Tornare alla natura è la grande sfida per il futuro ed è una questione profondamente politica e culturale.
Rallentare il riscaldamento globale e l’inquinamento sono gli obiettivi principi, che trascinano con sé un triplice impatto positivo: sociale, ambientale ed economico.
Ognuno può iniziare a farlo dal proprio balcone, dal proprio quartiere, dai propri spazi.
Perché è dell’uomo la lotta più ardua, quella contro se stesso in difesa del Pianeta.
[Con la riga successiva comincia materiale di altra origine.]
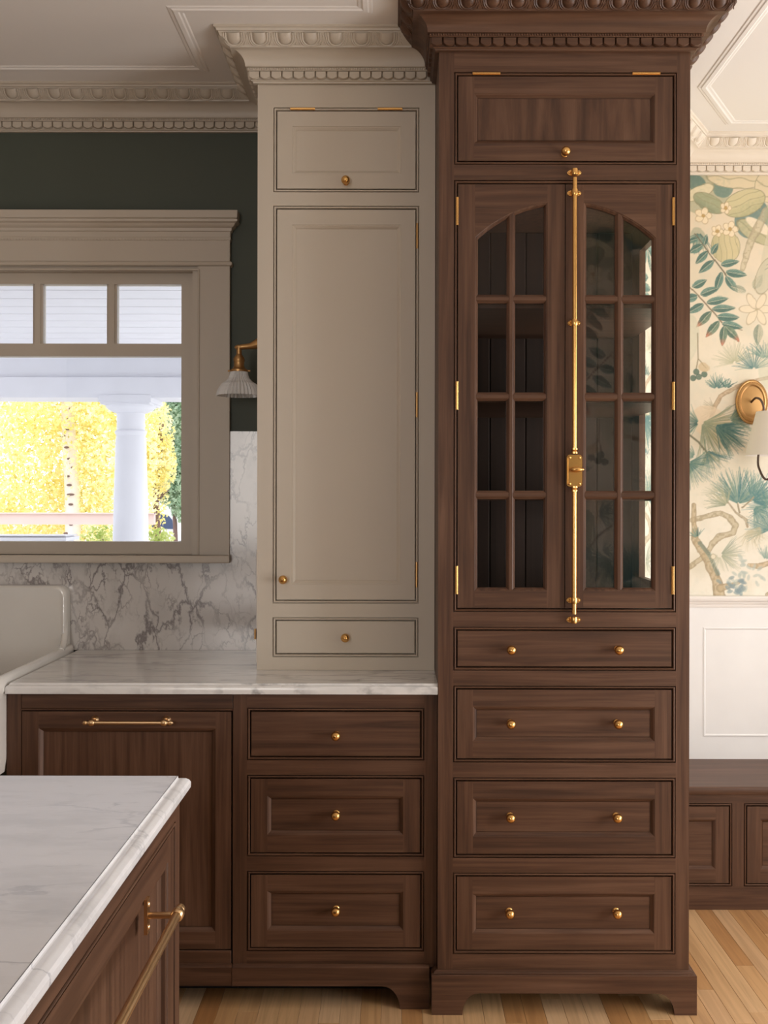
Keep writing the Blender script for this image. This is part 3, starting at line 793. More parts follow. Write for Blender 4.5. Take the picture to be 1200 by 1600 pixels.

Ringrazio questo articolo che mi ha dato una possibilità di riflessione. Leggerlo mi ha fatto ripensare a quante possibilità sprecate in nome del profitto. Alcuni progetti non li conoscevo. Interessanti sia dal punto di vista dello stile che della sostenibilità. Anche se temo che, soprattutto in Italia, siano delle briciole più a vanto di chi li ha progettati e realizzati, che degli esempi di fattibilità utili al rinnovamento in senso più ampio per una città sostenibile.
Non posso parlare di realtà che non conosco, ma per quanto riguarda Milano, il cambiamento per ora è solo di facciata. Il Bosco Verticale un bell’esempio, ma inattuabile in larga scala, con costi di mantenimento alla portata solo di miliardario. Dalla giunta Albertini in poi è stato un susseguirsi di incentivazioni alla costruzione più sfrenata, a cui non è seguito un adeguamento delle infrastrutture. Gli indici di edificabilità si sono alzati a dismisura, in nome di una speculazione che ha cambiato il volto della città e riempito molte tasche. Non ne faccio una questione di bello o brutto, ma di equità e vivibilità in armonia con una natura che stenta a vedersi. Basti pensare al progetto del nuovo stadio: un’area di 5 ettari, ora verde con più di 100 alberi ad alto fusto, che verrà quasi completamente cementificata, lasciando solo qualche ettaro di verde, che impallidisce davanti a quello che verrà costruito.
La torta da spartire è ancora grande (vedi per esempio gli ex scali ferroviari) e non prevede una visione di una città in cui diminuirà l’inquinamento e la Natura sarà vista come la Maestra da seguire, anziché il denaro.